Cotonou : la première ville du Bénin présente a priori une situation plus enviable : 98,9% des habitants y ont accès à l’eau potable. Mais seuls 43,6% ont l’eau courante à la maison, fournie par la Société Nationale des Eaux du Bénin (SONEB). Le reste de la population achète l’eau par seaux d’eau chez des voisins qui ont l’eau courante. Cela implique donc de nombreuses contraintes pour les femmes, les principales concernées par cette tâche. Le besoin d’extension du réseau d’eau courante se fait pressant, d’autant plus que la ville connaît un boom démographique important.
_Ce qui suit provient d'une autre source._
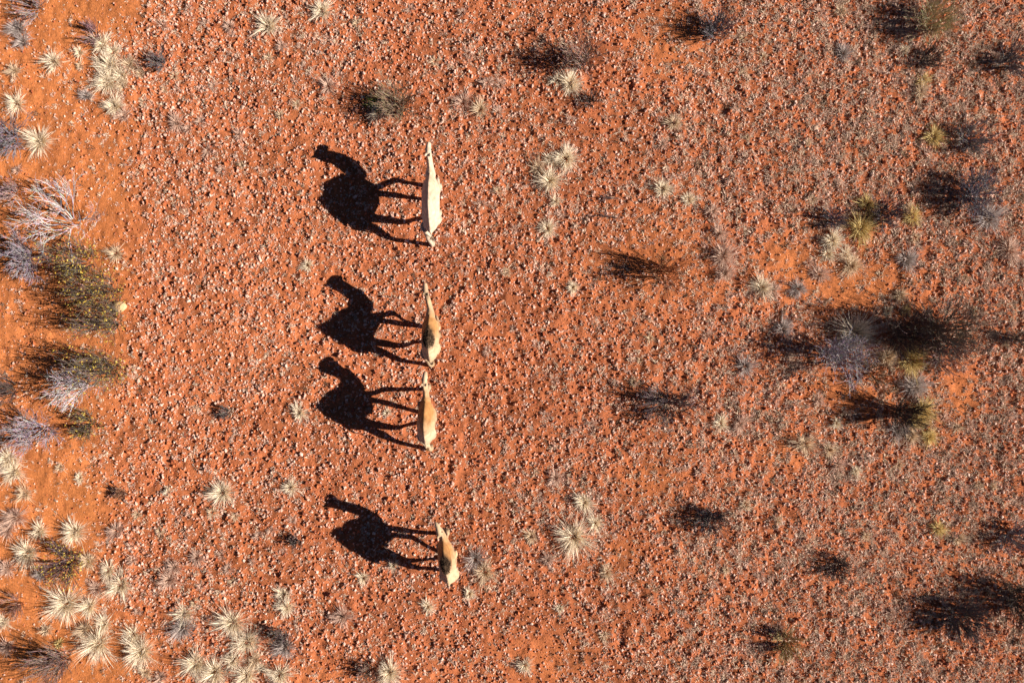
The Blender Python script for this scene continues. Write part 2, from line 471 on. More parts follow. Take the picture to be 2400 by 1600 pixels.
def build_camel(C, torso, hump, neck, head, ears, legs, tail, coat, label):
    origin = C.pt(torso[3][0]).copy(); origin.z = 0
    bm = bmesh.new()
    def pairs(lst, lat=0):
        R = []
        for (A, B, hw) in lst:
            a, b = C.pt(A, lat), C.pt(B, lat)
            c = (a + b) / 2
            R.append((c, (a - b) / 2, LAT * hw * 0.93))
        return R
    tr = pairs(torso)
    c0, a0, b0 = tr[0]; c1_, a1, b1 = tr[-1]
    tr = [(c0 + (c0 - tr[1][0]) * 0.35, a0 * 0.45, b0 * 0.45)] + tr + [(c1_ + (c1_ - tr[-2][0]) * 0.3, a1 * 0.4, b1 * 0.4)]
    loft(bm, interp(tr), 28, 2.0, 0.55)
    hr = pairs(hump); loft(bm, interp(hr), 24, 2.0, 0.6)
    nr = [(c, a * 1.14, b * 1.12) for c, a, b in pairs(neck + head)]
    nr = [(nr[0][0] * 0.45 + tr[3][0] * 0.55, nr[0][1] * 0.5, nr[0][2] * 0.6)] + nr
    loft(bm, interp(nr), 18)
    htop = C.pt(hump[3][0])
    e_bases = []
    poll = C.pt(neck[-1][1]); eye = (C.pt(head[0][0]) * 0.35 + C.pt(head[0][1]) * 0.65)
    for s in (-1, 1):
        tip = C.pt(ears) + LAT * 0.07 * s
        base = poll * 0.55 + C.pt(head[0][1]) * 0.45 + LAT * 0.055 * s
        base.z -= 0.02
        ax = (tip - base); ax = ax.normalized() * min(ax.length, 0.13); tip = base + ax
        side = LAT.cross(ax).normalized()
        loft(bm, [(base - ax * 0.4, side * 0.034, LAT * 0.028), (base + ax * 0.5, side * 0.044, LAT * 0.026), (tip, side * 0.02, LAT * 0.014)], 8)
    feet = []
    for (lat, pts) in legs:
        R = []
        m = len(pts)
        for i, p in enumerate(pts):
            sg = 1 if lat > 0.02 else -1
            l = lat + (sg * 0.19 - lat) * (1.0 if i == 0 else 0.7 if i == 1 else 0.3 if i == 2 else 0.0)
            q = C.pt(p[:2], l)
            if i == m - 1: q.z = max(q.z, 0.05) if len(p) > 3 else 0.05
            ht = p[2] * (1.05 if i < 2 else 1.42); hw = ht * (0.68 if i < 2 else 0.78)
            R.append((q, Vector((0, ht, 0)), LAT * hw))
        foot = R[-1][0]
        feet.append(foot)
        R = interp(R, 4)
        loft(bm, R, 14)
        # broad two-toed pad
        loft(bm, [(foot + Vector((0, 0.02, 0.05)), Vector((0, 0.055, 0)), LAT * 0.05),
                  (foot + Vector((0, 0.04, 0.0)), Vector((0, 0.10, 0)), LAT * 0.085),
                  (foot + Vector((0, 0.04, -0.055)), Vector((0, 0.105, 0)), LAT * 0.092)], 14)
        for s in (-1, 1):   # the two toes
            f2 = foot + Vector((0.04 * s, 0.12, -0.02))
            loft(bm, [(f2 + Vector((0, -0.05, 0)), Vector((0, 0, 0.035)), LAT * 0.04), (f2 + Vector((0, 0.04, -0.012)), Vector((0, 0, 0.022)), LAT * 0.03)], 8)
    # tail
    tp = [C.pt(p) for p in tail]
    R = [(p, Vector((0, r, 0)), LAT * r) for p, r in zip(tp, [0.035, 0.028, 0.022, 0.016, 0.012, 0.01])]
    loft(bm, interp(R, 3), 8)
    bmesh.ops.recalc_face_normals(bm, faces=bm.faces)
    bmesh.ops.translate(bm, verts=bm.verts, vec=-origin)
    me = bpy.data.meshes.new('camel_source'); bm.to_mesh(me); bm.free()
    tmp = bpy.data.objects.new('camel_source', me); COL.objects.link(tmp)
    md = tmp.modifiers.new('r', 'REMESH'); md.mode = 'VOXEL'; md.voxel_size = 0.021
    sm = tmp.modifiers.new('s', 'SMOOTH'); sm.factor = 0.5; sm.iterations = 2
    dg = bpy.context.evaluated_depsgraph_get()
    ev = tmp.evaluated_get(dg)
    m2 = bpy.data.meshes.new_from_object(ev)
    bpy.data.objects.remove(tmp); bpy.data.meshes.remove(me)
    m2.name = 'camel'
    n = len(m2.vertices)
    P = np.empty(n * 3, np.float32); m2.vertices.foreach_get('co', P); P = P.reshape(-1, 3).astype(float)
    m2.polygons.foreach_set('use_smooth', np.ones(len(m2.polygons), bool))
    W = P + np.array(origin)
    # coat markings
    base, shoulder, humpc, sh_amt, hump_amt, head_amt = coat
    col = np.tile(np.array(base), (n, 1))
    nz = fbm(W[:, 0] * 1 + W[:, 2] * 0.7, W[:, 1] + W[:, 2] * 0.4, 0.22, 2)
    H = np.array(htop)
    wth = np.array(C.pt(torso[1][0]))
    d = ((W[:, 1] - wth[1] + 0.12) / 0.42) ** 2 + ((W[:, 2] - 1.65) / 0.5) ** 2
    a = np.clip(np.exp(-d) * 1.6 * sh_amt + (nz - 0.5) * 0.6 * sh_amt, 0, 1)[:, None]
    col = col * (1 - a) + np.array(shoulder) * a
    d = ((W[:, 1] - H[1]) / 0.30) ** 2 + ((W[:, 2] - H[2] - 0.02) / 0.26) ** 2
    a = np.clip(np.exp(-d) * 2.2 + (nz - 0.5) * 1.2 - 0.25, 0, 1)[:, None] * hump_amt
    col = col * (1 - a) + np.array(humpc) * a
    hp = np.array(poll)
    a = (np.exp(-(((W - hp) / 0.17) ** 2).sum(1)) * head_amt)[:, None]
    col = col * (1 - a) + np.array(humpc) * a
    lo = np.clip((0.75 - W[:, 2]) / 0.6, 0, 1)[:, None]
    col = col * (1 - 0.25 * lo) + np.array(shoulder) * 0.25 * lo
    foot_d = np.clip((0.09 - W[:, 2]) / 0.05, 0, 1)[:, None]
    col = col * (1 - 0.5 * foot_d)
    col = col * (0.9 + 0.2 * nz[:, None])
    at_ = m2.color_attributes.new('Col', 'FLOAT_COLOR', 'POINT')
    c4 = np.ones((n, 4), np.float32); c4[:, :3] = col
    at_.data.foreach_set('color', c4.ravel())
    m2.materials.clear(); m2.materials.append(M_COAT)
    o = bpy.data.objects.new('camel', m2); COL.objects.link(o)
    o.location = origin; o.location.z = 0.0
    tag(o, label, 'camel', 'camels walking in single file')
    # eyes
    for s in (-1, 1):
        b2 = bmesh.new(); bmesh.ops.create_icosphere(b2, subdivisions=2, radius=0.024)
        e = bpy.data.meshes.new('eye'); b2.to_mesh(e); b2.free()
        ca = e.color_attributes.new('Col', 'FLOAT_COLOR', 'POINT')
        ca.data.foreach_set('color', np.tile(np.array([0.01, 0.007, 0.005, 1], np.float32), len(e.vertices)))
        e.materials.append(M_EYE)
        eo = bpy.data.objects.new('eye', e); COL.objects.link(eo); eo.parent = o
        eo.location = eye + LAT * 0.076 * s - origin
    # long hair on the hump, withers and tail tip
    def hair(name, centres, cols, L, jit, cnt):
        k = rng.integers(0, len(centres), cnt)
        cen = np.array([tuple(c) for c in centres])[k] + rng.normal(0, 1, (cnt, 3)) * np.array(jit)
        az = rng.uniform(0, 2 * np.pi, cnt); el = rng.uniform(-0.3, 1.0, cnt)
        V, Q, T, CC = blades(cen[:, 0], cen[:, 1], cen[:, 2], az, el, L * rng.uniform(0.6, 1.3, cnt), np.full(cnt, 0.014), np.full(cnt, 0.35),
                             np.array(cols) * rng.uniform(0.6, 1.3, (cnt, 1)))
        # blades() keeps roots above the floor; strands here may hang, so no clamp is needed at this height
        V = V - np.array(origin)
        return mesh_np(name, V, [Q, T], M_HAIR, o, CC)
    # strands sit on the animal's own surface near the top of the hump
    top = (P[:, 2] > H[2] - 0.16) & (np.abs(W[:, 1] - H[1]) < 0.28)
    hc = np.array(humpc) if hump_amt > 0.5 else np.array(base) * 0.9
    if top.any() and hump_amt > 0.8:
        hair('hump_hair', W[top] - np.array([0, 0, 0.015]), hc, 0.07, (0.004, 0.004, 0.002), 900)
    te = tp[-1]
    tz = [te + (tp[-2] - te) * f for f in (0, 0.1, 0.2, 0.3, 0.4)]
    hair('tail_tuft', tz, np.array(humpc) * 1.2, 0.07, (0.008, 0.008, 0.008), 60)
    return o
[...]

De lourds investissements en perspectives…

Dakar : selon le sociologue Moussa Diop, la capitale sénégalaise fournit un exemple intéressant de volontarisme politique en faveur de l’accès à l’eau. Deux plans d’investissements, le Projet Sectoriel Eau (PSE, 1996-2003, 216 milliards de FCFA) et le Plan Sectoriel à Long Terme (PELT, 2003-2007, 300 milliards FCFA), financés par des bailleurs de fonds internationaux avec pour chef de file la Banque mondiale (44%) et l’Agence française de développement (28%), ont permis d’augmenter la production d’eau potable de 83% entre 1996 et 2006 à Dakar, et d’y augmenter le nombre de clients de la Société des eaux (SDE, l’Etat en étant l’actionnaire majoritaire) de 60%. Dorénavant, 76% des Dakarois ont un branchement privé.
Au-delà de cet effort d’extension du réseau de distribution, la SDE se singularise par son action sociale : les tarifs diffèrent selon les revenus des consommateurs. « Le Sénégal, comme la plupart des pays en développement, a choisi d’adopter une tarification progressive de l’eau potable qui dépend du volume d’eau consommé. Pour les abonnés domestiques, le système de tarification comporte trois tranches – tranche sociale, tranche pleine (ou normale) et tranche dissuasive – pour les lesquelles le tarif varie dans un rapport de un à quatre : 191,32 de francs CFA/m3 dans la première et 788,67 de francs CFA/m3 dans la troisième. », (Moussa Diop). Concrètement, la tranche sociale est subventionnée par l’Etat à hauteur de 60%.
Malgré tous ces efforts, les banlieues dakaroises (Pikine Guinaw rails,Thiaroye, Grand Yoff, etc.) souffrent toujours d’importants problèmes d’accès à l’eau, de coupures d’eau récurrentes. Les constructions anarchiques, en dehors de toute planification urbaine, rajoutent au problème du raccordement au réseau d’eau courante. Et les projections démographiques indiquent que dès 2015, le réseau actuel ne sera plus en mesure de répondre à la demande en eau des Dakarois. En considérant le statut privilégié au Sénégal de la capitale dans son accès à l’eau courante, on mesure l’étendue des défis qui se posent aux planificateurs publics.